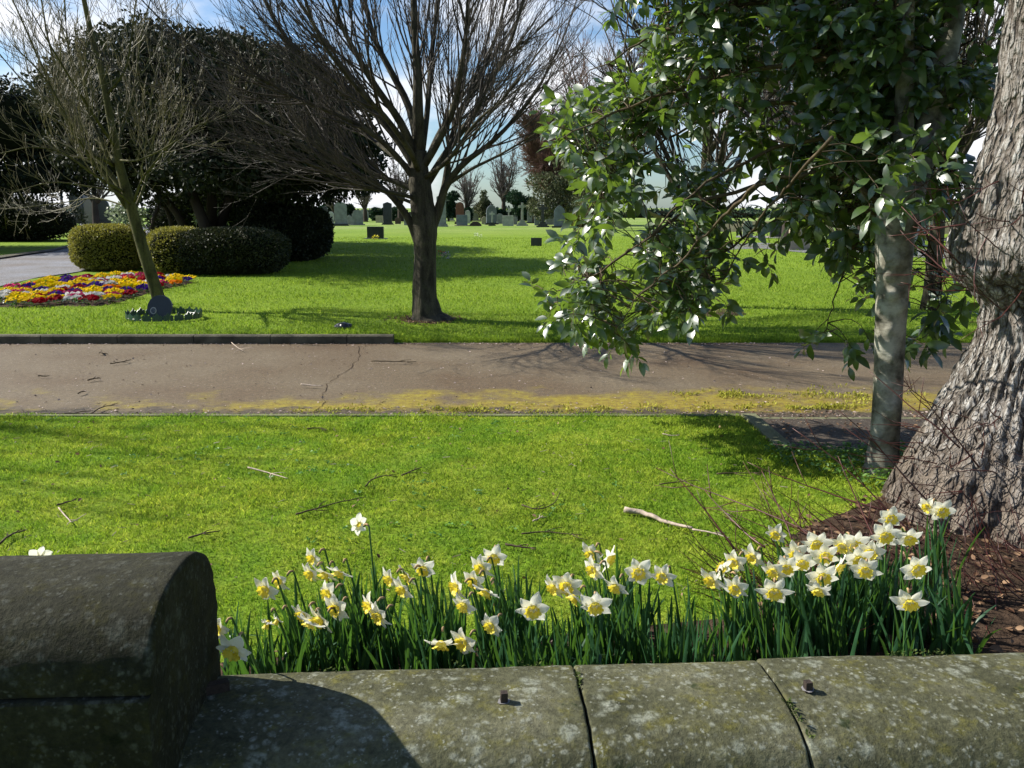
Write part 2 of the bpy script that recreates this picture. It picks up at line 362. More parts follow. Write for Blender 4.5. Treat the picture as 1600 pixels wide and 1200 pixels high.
# ---------------------------------------------------------------- ground
def sstep(x, a, b): u = np.clip((x-a)/(b-a), 0, 1); return u*u*(3-2*u)
PATH_N, PATH_F = 6.70, 10.55
def lawn_z(x, y):
    x = np.asarray(x, float); y = np.asarray(y, float)
    und = (vn(np.stack([x*.9, y*.9, 0*x], -1))-.5)*.04
    near = .02+und*sstep(PATH_N-y, 0, .5)*sstep(y, 2.4, 3)
    left = sstep(-1.2-x, 0, .5)
    farl = .09*left+(1-left)*(.085*sstep(y, PATH_F-.1, 12.2)+.012)
    far = farl+und*sstep(y, 11.2, 13)
    z = np.where(y < PATH_N+.02, near, np.where(y < PATH_F+.05, -.06, far))
    sidep = (x > 1.79) & (y > 5.72) & (y < PATH_N+.05)
    return np.where(sidep, -.06, z)
def ground():
    xs = np.concatenate([[-900, -300, -120, -60], np.arange(-32, -5, .5), np.arange(-5, 6, .1), np.arange(6, 32, .5), [60, 120, 300, 900]])
    ys = np.concatenate([[-60, -10, 0, 1], np.arange(1.5, 6.6, .1), [6.60, 6.69, 6.70, 6.74, 7.5, 9, 10.3, 10.59, 10.61, 10.68, 10.75], np.arange(10.9, 15, .12), np.arange(15, 30, .5), [35, 45, 60, 80, 110, 160, 300, 700, 1600]])
    xs = np.sort(np.concatenate([xs, [1.785, 1.795]])); ys = np.sort(np.concatenate([ys, [5.715, 5.725]]))
    X, Y = np.meshgrid(xs, ys); V = np.stack([X, Y, lawn_z(X, Y)], -1)
    struct(MB().grid(V).build('ground', M_turf), 'mown lawn of the cemetery, bright green and mossy')
ground()
def strip(name, pts, z, mat, label=None, smooth=False):
    m = MB(); n = len(pts); a = np.array([[*p, z] for p in pts]); m.add(a, [np.arange(n)]); return struct(m.build(name, mat, None, smooth), label)
def sheet(name, x0, x1, y0, y1, z, mat, label=None):
    return strip(name, [(x0, y0), (x1, y0), (x1, y1), (x0, y1)], z, mat, label)
sheet('path', -40, 40, PATH_N, PATH_F+.03, 0, M_path, 'brown asphalt path crossing the picture with yellow moss along its near edge')
sheet('side_path', 1.87, 12, 5.3, PATH_N-.06, .006, M_side, 'dark asphalt side path beside the pale trunk')
# edging kerbs
m = MB(); x = -12.
while x < 1.72:
    w_ = min(.9, 1.76-x); m.box((x+w_/2, PATH_N-.03, -.02), (w_-.008, .05, .10)); x += .9
struct(m.build('edging', M_edge, None, False), 'thin concrete edging along the near lawn')
m = MB(); m.box((5.0, PATH_N-.03, -.036), (6.4, .05, .08)); struct(m.build('edging', M_edge, None, False), 'thin concrete seam between path and side path')
m = MB(); m.box((1.825, 6.17, -.01), (.11, 1.0, .10)); struct(m.build('edging', M_edge, None, False), 'mossy concrete edging at the lawn corner')
m = MB(); x = -34.; k = 0
while x < -1.5:
    w_ = min(.915, -1.42-x); pr = np.array([[-.06, -.03], [.06, -.03], [.06, .10], [-.045, .10], [-.06, .085]])
    v = np.concatenate([np.stack([np.full(5, xx), PATH_F+.01+pr[:, 0], pr[:, 1]+random.uniform(-.004, .004)*0], 1) for xx in (x+.004, x+w_-.004)])
    i = np.arange(5); kk = (i+1) % 5; m.add(v, [i[::-1]], [i+5], np.stack([i, kk, kk+5, i+5], 1)); x += .915
struct(m.build('kerb', M_kerb, None, False), 'raised dark kerb stones on the far side of the path')
# roads further off
def quadstrip(name, A, B, z, mat, label):
    A = np.array([G(*p, z) for p in A]); B = np.array([G(*p, z) for p in B]); return struct(MB().grid(np.stack([A, B])).build(name, mat, None, False), label)
quadstrip('road', [(-260, 478), (-100, 460), (0, 447), (60, 433), (105, 427), (150, 420), (200, 395), (240, 366), (300, 352)], [(-300, 424), (-120, 414), (0, 402), (50, 395), (85, 390), (108, 384), (118, 372), (122, 356), (125, 349.6)], .105, M_road, 'grey road curving behind the clipped bushes')
quadstrip('kerb', [(-300, 424), (-120, 414), (0, 402), (50, 395), (85, 390), (108, 384), (118, 372)], [(-300, 420), (-120, 410.5), (0, 399), (50, 392.5), (85, 388), (107, 382.5), (116.5, 371)], .16, M_kerb, 'low kerb on the far side of the grey road')
quadstrip('road', [(1090, 392), (1190, 388), (1260, 395), (1330, 398), (1600, 408)], [(1090, 384), (1190, 379), (1260, 384), (1330, 386), (1600, 392)], .105, M_road, 'grey drive seen through the glossy leaves')
quadstrip('road', [(1150, 371), (1330, 374), (1600, 378)], [(1150, 368), (1330, 370), (1600, 373)], .105, M_road, 'second strip of drive beyond the right lawn')
# flower-bed soils
def blob(name, pts, z, mat, label, sub=6):
    P_ = np.array(pts, float); n = len(P_); out = []
    for i in range(n):
        p0, p1, p2, p3 = P_[i-1], P_[i], P_[(i+1) % n], P_[(i+2) % n]
        for k in range(sub):
            u = k/sub; out.append(.5*((2*p1)+(-p0+p2)*u+(2*p0-5*p1+4*p2-p3)*u*u+(-p0+3*p1-3*p2+p3)*u**3))
    out = np.array(out); c = out.mean(0); rings = []
    for s_ in (1., .92, .6, .3, .02):
        q = c+(out-c)*s_; rings.append(np.stack([q[:, 0], q[:, 1], lawn_z(q[:, 0], q[:, 1])+(z if s_ < .95 else -.02)+.012*vn(np.stack([q[:, 0]*9, q[:, 1]*9, q[:, 0]*0], -1))], 1))
    return struct(MB().grid(np.array(rings), closed=True).build(name, mat), label)
BED = [(-10, 463), (40, 452), (90, 442), (150, 437), (220, 434), (290, 436), (303, 441), (245, 453), (215, 464), (165, 478), (100, 480), (-10, 480)]
blob('bed_soil', [G(x, y, .1)[:2] for x, y in BED], .02, M_soil, 'bare soil of the round flower bed', 3)
blob('soil', [(-1.4, 2.2), (.2, 2.2), (1.2, 2.2), (2.6, 2.2), (6, 2.2), (6, 4.8), (3.5, 5.0), (2.4, 5.0), (1.95, 4.65), (1.4, 4.2), (1.15, 3.6), (.6, 2.95), (-.5, 2.8), (-1.3, 2.8)], .012, M_soil, 'dark soil under the daffodils and round the great trunk')
cB = G(668, 500, .09)
blob('soil', [(cB[0]+.36*math.cos(a)*random.uniform(.8, 1.25), cB[1]+.36*math.sin(a)*random.uniform(.7, 1.2)) for a in np.linspace(0, 2*PI, 12)[:-1]], .004, M_soil, 'brown mulch ring at the foot of the centre tree', 3)
cR = G(1090, 490, .09)
blob('soil', [(cR[0]+.75*math.cos(a)*random.uniform(.8, 1.2), cR[1]+.45*math.sin(a)*random.uniform(.8, 1.2)) for a in np.linspace(0, 2*PI, 12)[:-1]], .012, M_soil, 'bare earth patch under the glossy leaved branches', 3)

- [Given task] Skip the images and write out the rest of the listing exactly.

- [Answer to this exercise]
Write part 2 of the bpy script that recreates this picture. It picks up at line 362. More parts follow. Write for Blender 4.5. Treat the picture as 1600 pixels wide and 1200 pixels high.
# ---------------------------------------------------------------- ground
def sstep(x, a, b): u = np.clip((x-a)/(b-a), 0, 1); return u*u*(3-2*u)
PATH_N, PATH_F = 6.70, 10.55
def lawn_z(x, y):
    x = np.asarray(x, float); y = np.asarray(y, float)
    und = (vn(np.stack([x*.9, y*.9, 0*x], -1))-.5)*.04
    near = .02+und*sstep(PATH_N-y, 0, .5)*sstep(y, 2.4, 3)
    left = sstep(-1.2-x, 0, .5)
    farl = .09*left+(1-left)*(.085*sstep(y, PATH_F-.1, 12.2)+.012)
    far = farl+und*sstep(y, 11.2, 13)
    z = np.where(y < PATH_N+.02, near, np.where(y < PATH_F+.05, -.06, far))
    sidep = (x > 1.79) & (y > 5.72) & (y < PATH_N+.05)
    return np.where(sidep, -.06, z)
def ground():
    xs = np.concatenate([[-900, -300, -120, -60], np.arange(-32, -5, .5), np.arange(-5, 6, .1), np.arange(6, 32, .5), [60, 120, 300, 900]])
    ys = np.concatenate([[-60, -10, 0, 1], np.arange(1.5, 6.6, .1), [6.60, 6.69, 6.70, 6.74, 7.5, 9, 10.3, 10.59, 10.61, 10.68, 10.75], np.arange(10.9, 15, .12), np.arange(15, 30, .5), [35, 45, 60, 80, 110, 160, 300, 700, 1600]])
    xs = np.sort(np.concatenate([xs, [1.785, 1.795]])); ys = np.sort(np.concatenate([ys, [5.715, 5.725]]))
    X, Y = np.meshgrid(xs, ys); V = np.stack([X, Y, lawn_z(X, Y)], -1)
    struct(MB().grid(V).build('ground', M_turf), 'mown lawn of the cemetery, bright green and mossy')
ground()
def strip(name, pts, z, mat, label=None, smooth=False):
    m = MB(); n = len(pts); a = np.array([[*p, z] for p in pts]); m.add(a, [np.arange(n)]); return struct(m.build(name, mat, None, smooth), label)
def sheet(name, x0, x1, y0, y1, z, mat, label=None):
    return strip(name, [(x0, y0), (x1, y0), (x1, y1), (x0, y1)], z, mat, label)
sheet('path', -40, 40, PATH_N, PATH_F+.03, 0, M_path, 'brown asphalt path crossing the picture with yellow moss along its near edge')
sheet('side_path', 1.87, 12, 5.3, PATH_N-.06, .006, M_side, 'dark asphalt side path beside the pale trunk')
# edging kerbs
m = MB(); x = -12.
while x < 1.72:
    w_ = min(.9, 1.76-x); m.box((x+w_/2, PATH_N-.03, -.02), (w_-.008, .05, .10)); x += .9
struct(m.build('edging', M_edge, None, False), 'thin concrete edging along the near lawn')
m = MB(); m.box((5.0, PATH_N-.03, -.036), (6.4, .05, .08)); struct(m.build('edging', M_edge, None, False), 'thin concrete seam between path and side path')
m = MB(); m.box((1.825, 6.17, -.01), (.11, 1.0, .10)); struct(m.build('edging', M_edge, None, False), 'mossy concrete edging at the lawn corner')
m = MB(); x = -34.; k = 0
while x < -1.5:
    w_ = min(.915, -1.42-x); pr = np.array([[-.06, -.03], [.06, -.03], [.06, .10], [-.045, .10], [-.06, .085]])
    v = np.concatenate([np.stack([np.full(5, xx), PATH_F+.01+pr[:, 0], pr[:, 1]+random.uniform(-.004, .004)*0], 1) for xx in (x+.004, x+w_-.004)])
    i = np.arange(5); kk = (i+1) % 5; m.add(v, [i[::-1]], [i+5], np.stack([i, kk, kk+5, i+5], 1)); x += .915
struct(m.build('kerb', M_kerb, None, False), 'raised dark kerb stones on the far side of the path')
# roads further off
def quadstrip(name, A, B, z, mat, label):
    A = np.array([G(*p, z) for p in A]); B = np.array([G(*p, z) for p in B]); return struct(MB().grid(np.stack([A, B])).build(name, mat, None, False), label)
quadstrip('road', [(-260, 478), (-100, 460), (0, 447), (60, 433), (105, 427), (150, 420), (200, 395), (240, 366), (300, 352)], [(-300, 424), (-120, 414), (0, 402), (50, 395), (85, 390), (108, 384), (118, 372), (122, 356), (125, 349.6)], .105, M_road, 'grey road curving behind the clipped bushes')
quadstrip('kerb', [(-300, 424), (-120, 414), (0, 402), (50, 395), (85, 390), (108, 384), (118, 372)], [(-300, 420), (-120, 410.5), (0, 399), (50, 392.5), (85, 388), (107, 382.5), (116.5, 371)], .16, M_kerb, 'low kerb on the far side of the grey road')
quadstrip('road', [(1090, 392), (1190, 388), (1260, 395), (1330, 398), (1600, 408)], [(1090, 384), (1190, 379), (1260, 384), (1330, 386), (1600, 392)], .105, M_road, 'grey drive seen through the glossy leaves')
quadstrip('road', [(1150, 371), (1330, 374), (1600, 378)], [(1150, 368), (1330, 370), (1600, 373)], .105, M_road, 'second strip of drive beyond the right lawn')
# flower-bed soils
def blob(name, pts, z, mat, label, sub=6):
    P_ = np.array(pts, float); n = len(P_); out = []
    for i in range(n):
        p0, p1, p2, p3 = P_[i-1], P_[i], P_[(i+1) % n], P_[(i+2) % n]
        for k in range(sub):
            u = k/sub; out.append(.5*((2*p1)+(-p0+p2)*u+(2*p0-5*p1+4*p2-p3)*u*u+(-p0+3*p1-3*p2+p3)*u**3))
    out = np.array(out); c = out.mean(0); rings = []
    for s_ in (1., .92, .6, .3, .02):
        q = c+(out-c)*s_; rings.append(np.stack([q[:, 0], q[:, 1], lawn_z(q[:, 0], q[:, 1])+(z if s_ < .95 else -.02)+.012*vn(np.stack([q[:, 0]*9, q[:, 1]*9, q[:, 0]*0], -1))], 1))
    return struct(MB().grid(np.array(rings), closed=True).build(name, mat), label)
BED = [(-10, 463), (40, 452), (90, 442), (150, 437), (220, 434), (290, 436), (303, 441), (245, 453), (215, 464), (165, 478), (100, 480), (-10, 480)]
blob('bed_soil', [G(x, y, .1)[:2] for x, y in BED], .02, M_soil, 'bare soil of the round flower bed', 3)
blob('soil', [(-1.4, 2.2), (.2, 2.2), (1.2, 2.2), (2.6, 2.2), (6, 2.2), (6, 4.8), (3.5, 5.0), (2.4, 5.0), (1.95, 4.65), (1.4, 4.2), (1.15, 3.6), (.6, 2.95), (-.5, 2.8), (-1.3, 2.8)], .012, M_soil, 'dark soil under the daffodils and round the great trunk')
cB = G(668, 500, .09)
blob('soil', [(cB[0]+.36*math.cos(a)*random.uniform(.8, 1.25), cB[1]+.36*math.sin(a)*random.uniform(.7, 1.2)) for a in np.linspace(0, 2*PI, 12)[:-1]], .004, M_soil, 'brown mulch ring at the foot of the centre tree', 3)
cR = G(1090, 490, .09)
blob('soil', [(cR[0]+.75*math.cos(a)*random.uniform(.8, 1.2), cR[1]+.45*math.sin(a)*random.uniform(.8, 1.2)) for a in np.linspace(0, 2*PI, 12)[:-1]], .012, M_soil, 'bare earth patch under the glossy leaved branches', 3)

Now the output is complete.